This is a loaded question, and volumes can be written detailing the subject. In brief, assessing is a system of checks and balances involving the local unit Assessor and Board of Review, County Equalization and the Board of Commissioners, and State Equalization and the State Tax Commission. Beginning at the local level, the Assessor must assess property at 50% of True Cash Value. In order to first estimate value, Assessors have several approaches at their disposal, including the Sales Comparison, Income, and Cost Approach. Underlying each approach is the principle of substitution, which states that a property’s value is related to the cost it would require to obtain a substitute property with equal desirability. The Cost Approach, which involves mass appraisal, is most widely used, but all three should be applied, with consideration to property type. Real property—that is, property that includes the land along with improvements, and which is not personal property—is appraised using the state’s approved Assessor’s Manual. The manual contains costs and rates that are tied to area and building quality (Class). An appraiser inventories a property’s improvements, totals their value, and then applies a series of adjustments to the manual costs. These include: 1) a local county multiplier, provided by the state and aimed to adjust costs to the current local market, 2) an Economic Condition Factor (ECF), which the assessing officer calculates and derives based on sales of similar properties and which aims to adjust for the local market, and 3) depreciation, which takes into account the decrease in value of an improvement for any reason. To reach True Cash Value, the appraiser adds this adjusted total to the total attributable to the land and its improvements. (Land rates are established locally through a process of vacant land sales studies, which take into account land use using appropriate units of comparison.) To attain the Assessed Value (AV), the appraiser takes 50% of the True Cash Value.
Note: Equalization will also perform parallel vacant land sales studies and ECF studies, on a countywide scale, in order to independently value its sample parcels for the Equalization Studies.

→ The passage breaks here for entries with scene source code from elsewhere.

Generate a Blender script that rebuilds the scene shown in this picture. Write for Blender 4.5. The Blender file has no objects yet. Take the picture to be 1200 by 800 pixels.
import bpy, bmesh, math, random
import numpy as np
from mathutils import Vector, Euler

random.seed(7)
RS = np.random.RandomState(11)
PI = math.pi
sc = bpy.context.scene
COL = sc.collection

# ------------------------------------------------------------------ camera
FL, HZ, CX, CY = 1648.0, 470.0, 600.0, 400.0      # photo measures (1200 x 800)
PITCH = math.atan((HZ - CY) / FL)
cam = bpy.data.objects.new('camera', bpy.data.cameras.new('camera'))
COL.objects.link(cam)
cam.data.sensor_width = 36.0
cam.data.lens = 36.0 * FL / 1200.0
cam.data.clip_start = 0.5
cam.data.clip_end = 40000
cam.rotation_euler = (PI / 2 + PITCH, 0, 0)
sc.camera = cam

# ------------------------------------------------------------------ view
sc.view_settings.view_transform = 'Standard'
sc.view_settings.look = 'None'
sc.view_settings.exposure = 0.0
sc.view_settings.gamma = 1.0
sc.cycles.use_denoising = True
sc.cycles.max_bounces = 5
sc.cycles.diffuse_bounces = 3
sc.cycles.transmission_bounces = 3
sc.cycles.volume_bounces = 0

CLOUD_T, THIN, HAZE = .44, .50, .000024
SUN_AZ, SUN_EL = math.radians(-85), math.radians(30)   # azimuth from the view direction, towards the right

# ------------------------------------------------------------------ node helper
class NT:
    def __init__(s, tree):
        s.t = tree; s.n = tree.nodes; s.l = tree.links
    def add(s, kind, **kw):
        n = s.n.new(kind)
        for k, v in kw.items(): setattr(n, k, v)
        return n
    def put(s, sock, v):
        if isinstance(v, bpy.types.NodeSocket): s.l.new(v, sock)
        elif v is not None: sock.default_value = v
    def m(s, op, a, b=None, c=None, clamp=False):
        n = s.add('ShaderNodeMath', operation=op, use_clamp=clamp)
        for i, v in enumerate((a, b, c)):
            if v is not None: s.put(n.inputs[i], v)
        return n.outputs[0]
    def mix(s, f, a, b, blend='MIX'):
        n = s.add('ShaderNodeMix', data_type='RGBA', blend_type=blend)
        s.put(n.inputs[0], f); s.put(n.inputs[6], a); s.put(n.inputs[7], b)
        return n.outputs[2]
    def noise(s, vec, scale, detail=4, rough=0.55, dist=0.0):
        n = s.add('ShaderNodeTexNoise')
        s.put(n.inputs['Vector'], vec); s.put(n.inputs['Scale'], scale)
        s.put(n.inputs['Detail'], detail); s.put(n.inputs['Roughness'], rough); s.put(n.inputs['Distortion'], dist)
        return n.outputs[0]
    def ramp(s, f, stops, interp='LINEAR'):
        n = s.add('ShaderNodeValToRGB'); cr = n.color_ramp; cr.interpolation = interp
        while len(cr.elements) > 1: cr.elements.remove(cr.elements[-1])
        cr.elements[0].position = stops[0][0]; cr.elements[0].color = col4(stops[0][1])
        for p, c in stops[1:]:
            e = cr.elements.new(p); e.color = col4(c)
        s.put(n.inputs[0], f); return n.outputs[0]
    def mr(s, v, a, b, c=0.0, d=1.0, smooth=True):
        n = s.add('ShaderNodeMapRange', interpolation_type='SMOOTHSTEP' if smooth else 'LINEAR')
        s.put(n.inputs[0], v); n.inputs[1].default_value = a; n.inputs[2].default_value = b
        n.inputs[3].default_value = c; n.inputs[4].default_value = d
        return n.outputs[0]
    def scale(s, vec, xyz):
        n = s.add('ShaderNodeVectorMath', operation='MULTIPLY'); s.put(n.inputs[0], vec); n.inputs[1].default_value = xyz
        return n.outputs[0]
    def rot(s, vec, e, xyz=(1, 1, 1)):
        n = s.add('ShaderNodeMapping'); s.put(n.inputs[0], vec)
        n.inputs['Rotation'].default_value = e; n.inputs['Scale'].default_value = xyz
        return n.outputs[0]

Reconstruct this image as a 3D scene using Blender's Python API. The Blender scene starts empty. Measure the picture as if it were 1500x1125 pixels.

Since the passage of Proposal A in 1994, Assessed Value is no longer used in computing taxes; instead, Taxable Value (TV) is now used. While Assessed Value is directly related to the local market, and could theoretically skyrocket by double digits year by year, Taxable Value is tied to and limited by the national rate of inflation, as reflected in the Consumer Price Index (CPI). Furthermore, Proposal A has limited the annual increase in Taxable Value to no more than 5%, with certain qualifications. The accurate determination of Assessed Value remains essential: In the first year following a property transfer in which there is a change in ownership resulting in a change in beneficial use, the property will “uncap” and its Taxable Value will reset to the generally higher State Equalized (Assessed) Value for that year only. Each June, Equalization reports the county’s total taxable value of all property to the state, according to MCL 211.27d.